Semantics of increment storagesize
If storagesize
is not present, storagesize
= HUGE_NUMBER
+ 1.
If storagesize
is present, storagesize
= storagesize
+ 1.
Semantics of decrement storagesize
If storagesize
is not present, storagesize
= HUGE_NUMBER
- 1.
If storagesize
is present, storagesize
= storagesize
- 1.
Note of HUGE_NUMBER
There is a constant HUGE_NUMBER
. It needs to be large enough so that no real metrics (contract storage size, number of accounts, number of contracts, total size of code, total size of storage) will never reach that number, and small enough that it fits in an unsigned 64-bit integer.
Current suggestion is to have HUGE_NUMBER
= 2^63, which is binary representation is the a single bit in a 64-bit number.
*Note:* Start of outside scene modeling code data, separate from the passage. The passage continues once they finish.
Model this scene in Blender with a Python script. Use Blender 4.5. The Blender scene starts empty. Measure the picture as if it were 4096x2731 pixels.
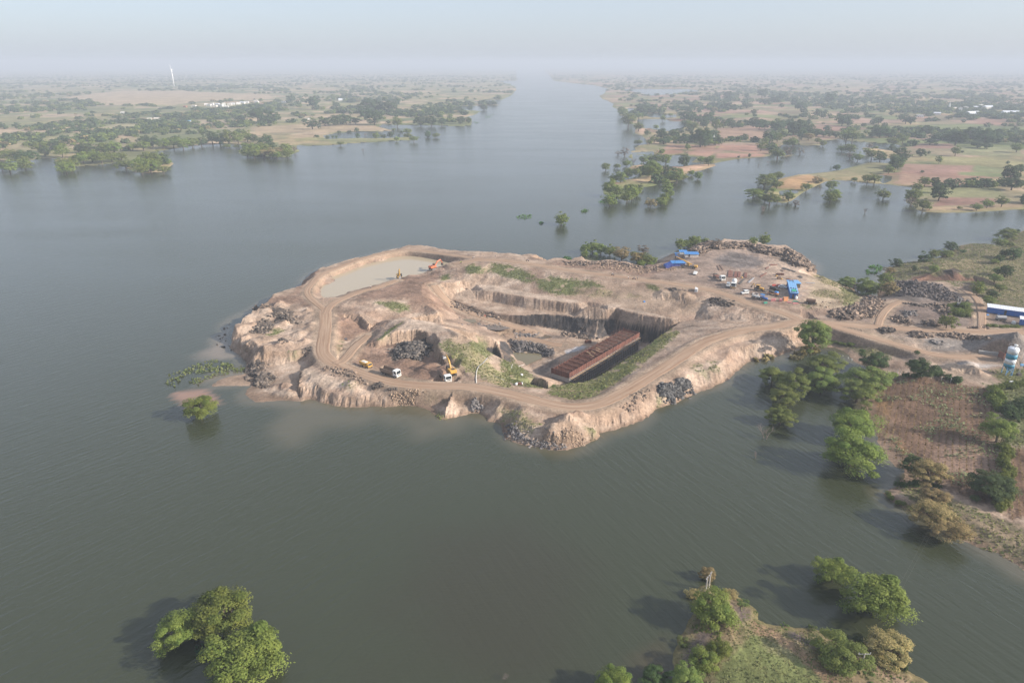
import bpy, bmesh, math, random
import numpy as np
from mathutils import Vector, Matrix, Euler, geometry

# ------------------------------------------------------------------ camera, sky, sun, exposure
S = bpy.context.scene
COL = S.collection
CAM_H, LENS, PITCH = 110.0, 24.3, math.radians(21.9)
cam_data = bpy.data.cameras.new('camera')
cam = bpy.data.objects.new('camera', cam_data); COL.objects.link(cam); S.camera = cam
cam_data.lens = LENS; cam_data.sensor_width = 36; cam_data.clip_start = 1; cam_data.clip_end = 120000
cam.location = (0, 0, CAM_H); cam.rotation_euler = (math.pi/2-PITCH, 0, 0)

SUN_EL, SUN_AZ = math.radians(25), math.radians(-17)      # azimuth measured from +x
w = bpy.data.worlds.new("World"); S.world = w; w.use_nodes = True
sky = w.node_tree.nodes.new('ShaderNodeTexSky'); sky.sky_type = 'NISHITA'; sky.sun_disc = False
sky.sun_elevation = SUN_EL; sky.sun_rotation = math.pi/2-SUN_AZ
sky.air_density = 0.9; sky.dust_density = 2.0; sky.ozone_density = 4.0; sky.altitude = 100
bg = w.node_tree.nodes['Background']
hz_mix = w.node_tree.nodes.new('ShaderNodeMix'); hz_mix.data_type = 'RGBA'; hz_mix.inputs[0].default_value = 0.72      # high thin haze veils the blue
w.node_tree.links.new(sky.outputs[0], hz_mix.inputs[6]); hz_mix.inputs[7].default_value = (2.27, 2.42, 2.68, 1)
w.node_tree.links.new(hz_mix.outputs[2], bg.inputs[0]); bg.inputs[1].default_value = 0.15
sun_data = bpy.data.lights.new('sun', 'SUN'); sun = bpy.data.objects.new('sun', sun_data); COL.objects.link(sun)
sun_data.energy = 4.9; sun_data.angle = math.radians(0.8); sun_data.color = (1.0, 0.91, 0.80)
SUN_DIR = Vector((math.cos(SUN_EL)*math.cos(SUN_AZ), math.cos(SUN_EL)*math.sin(SUN_AZ), math.sin(SUN_EL)))
sun.rotation_euler = SUN_DIR.to_track_quat('Z', 'Y').to_euler()
S.view_settings.view_transform = 'Standard'; S.view_settings.look = 'None'
S.view_settings.exposure = 0.92; S.view_settings.gamma = 1
S.cycles.use_denoising = True
S.cycles.max_bounces = 5; S.cycles.transparent_max_bounces = 4; S.cycles.volume_bounces = 0

random.seed(7)
RNG = np.random.default_rng(11)

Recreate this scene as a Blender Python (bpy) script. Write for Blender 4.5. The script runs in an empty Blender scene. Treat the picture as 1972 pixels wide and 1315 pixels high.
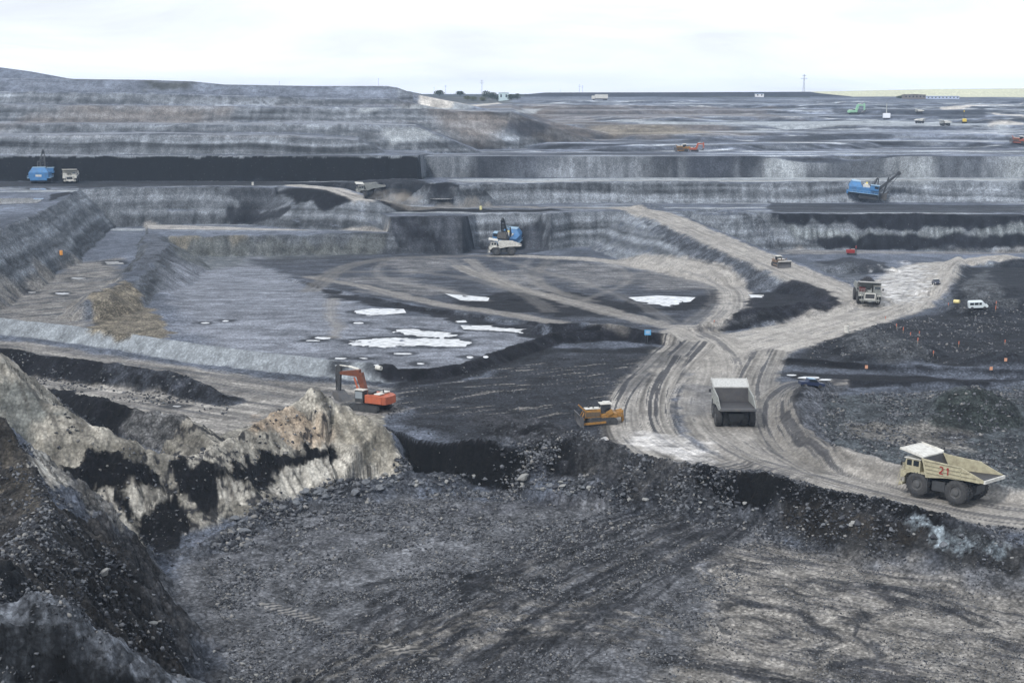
import bpy, bmesh, math, random
import numpy as np
from mathutils import Vector, Matrix
SC = bpy.context.scene
COL = SC.collection
random.seed(7)
R = math.radians

# ------------------------------------------------------------------ camera
W0, H0, F = 1972.0, 1315.0, 2740.0
PITCH = R(9.97)
cam = bpy.data.cameras.new('camera')
cam.sensor_width = 36.0
cam.lens = F/W0*36.0
cam.clip_start = 1.0
cam.clip_end = 60000
camo = bpy.data.objects.new('camera', cam)
COL.objects.link(camo)
camo.location = (0, 0, 0)
camo.rotation_euler = (R(90)-PITCH, 0, 0)
SC.camera = camo

# ------------------------------------------------------------------ sky and sun
SUN_EL, SUN_AZ = R(46), R(-142)          # azimuth measured from +Y towards +X
wd = bpy.data.worlds.new('World')
SC.world = wd
wd.use_nodes = True
nt = wd.node_tree
nt.nodes.clear()
def N(nt, t, **kw):
    n = nt.nodes.new(t)
    for k, v in kw.items():
        if k in n.inputs: n.inputs[k].default_value = v
        else: setattr(n, k, v)
    return n
out = N(nt, 'ShaderNodeOutputWorld')
bg = N(nt, 'ShaderNodeBackground'); bg.inputs['Strength'].default_value = 0.1
sky = N(nt, 'ShaderNodeTexSky'); sky.sky_type = 'NISHITA'; sky.sun_disc = False
sky.sun_elevation = SUN_EL; sky.sun_rotation = SUN_AZ
tc = N(nt, 'ShaderNodeTexCoord')
mp = N(nt, 'ShaderNodeMapping'); mp.inputs['Scale'].default_value = (1.6, 1.6, 9.0)
n1 = N(nt, 'ShaderNodeTexNoise'); n1.inputs['Scale'].default_value = 2.2; n1.inputs['Detail'].default_value = 7; n1.inputs['Roughness'].default_value = 0.55; n1.inputs['Distortion'].default_value = 0.6
cr = N(nt, 'ShaderNodeMapRange'); cr.inputs['From Min'].default_value = 0.38; cr.inputs['From Max'].default_value = 0.58; cr.inputs['To Min'].default_value = 0.0; cr.inputs['To Max'].default_value = 1.0
mixc = N(nt, 'ShaderNodeMix', data_type='RGBA')
mixc.inputs['A'].default_value = (8.7, 9.2, 9.9, 1); mixc.inputs['B'].default_value = (10.9, 11.6, 12.8, 1)
mixs = N(nt, 'ShaderNodeMix', data_type='RGBA'); mixs.inputs['Factor'].default_value = 0.93
L = nt.links.new
L(tc.outputs['Generated'], mp.inputs['Vector']); L(mp.outputs['Vector'], n1.inputs['Vector'])
L(n1.outputs['Fac'], cr.inputs['Value']); L(cr.outputs['Result'], mixc.inputs['Factor'])
L(sky.outputs['Color'], mixs.inputs['A']); L(mixc.outputs['Result'], mixs.inputs['B'])
sxyz = N(nt, 'ShaderNodeSeparateXYZ'); L(tc.outputs['Generated'], sxyz.inputs['Vector'])
hb_ = N(nt, 'ShaderNodeMapRange'); hb_.inputs['From Min'].default_value = 0.0; hb_.inputs['From Max'].default_value = 0.09; hb_.inputs['To Min'].default_value = 1.16; hb_.inputs['To Max'].default_value = .97
L(sxyz.outputs['Z'], hb_.inputs['Value'])
sv_ = N(nt, 'ShaderNodeVectorMath', operation='SCALE'); L(mixs.outputs['Result'], sv_.inputs[0]); L(hb_.outputs['Result'], sv_.inputs['Scale'])
L(sv_.outputs['Vector'], bg.inputs['Color']); L(bg.outputs['Background'], out.inputs['Surface'])
sd = bpy.data.lights.new('sun', 'SUN'); sd.energy = 2.7; sd.angle = R(8); sd.color = (1, .975, .95)
so = bpy.data.objects.new('sun', sd); COL.objects.link(so)
sv = Vector((math.sin(SUN_AZ)*math.cos(SUN_EL), math.cos(SUN_AZ)*math.cos(SUN_EL), math.sin(SUN_EL)))
so.rotation_euler = sv.to_track_quat('Z', 'Y').to_euler()
SC.view_settings.view_transform = 'Standard'
SC.view_settings.look = 'None'
SC.view_settings.exposure = 0.0
SC.view_settings.gamma = 1.0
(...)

The idea is to make it decidable later whether the storagesize was ever incremented/decremented (presence of the field), and whether it has been converted from net to gross (by value being smaller than HUGE_NUMBER/2
- because it will not be possible for any contract be larger than 2^62 at the block C
).
Rationale
A mechanism for estimation of contract storage size has been proposed here. But it does have a big drawback of introducing a lot of complexity into the consensus (in the form of estimation algorithm, which has quite a few edge cases to cater for different sizes of the storage).
Backwards Compatibility
This change is not backwards compatible and requires hard fork to be activated. Since the newly introduced field is not observable, this change does not impact any operations of the existing smart contracts.
Test Cases
Tests cases will be generated out of a reference implementation.
Implementation
There will be proof of concept implementation to refine and clarify the specification.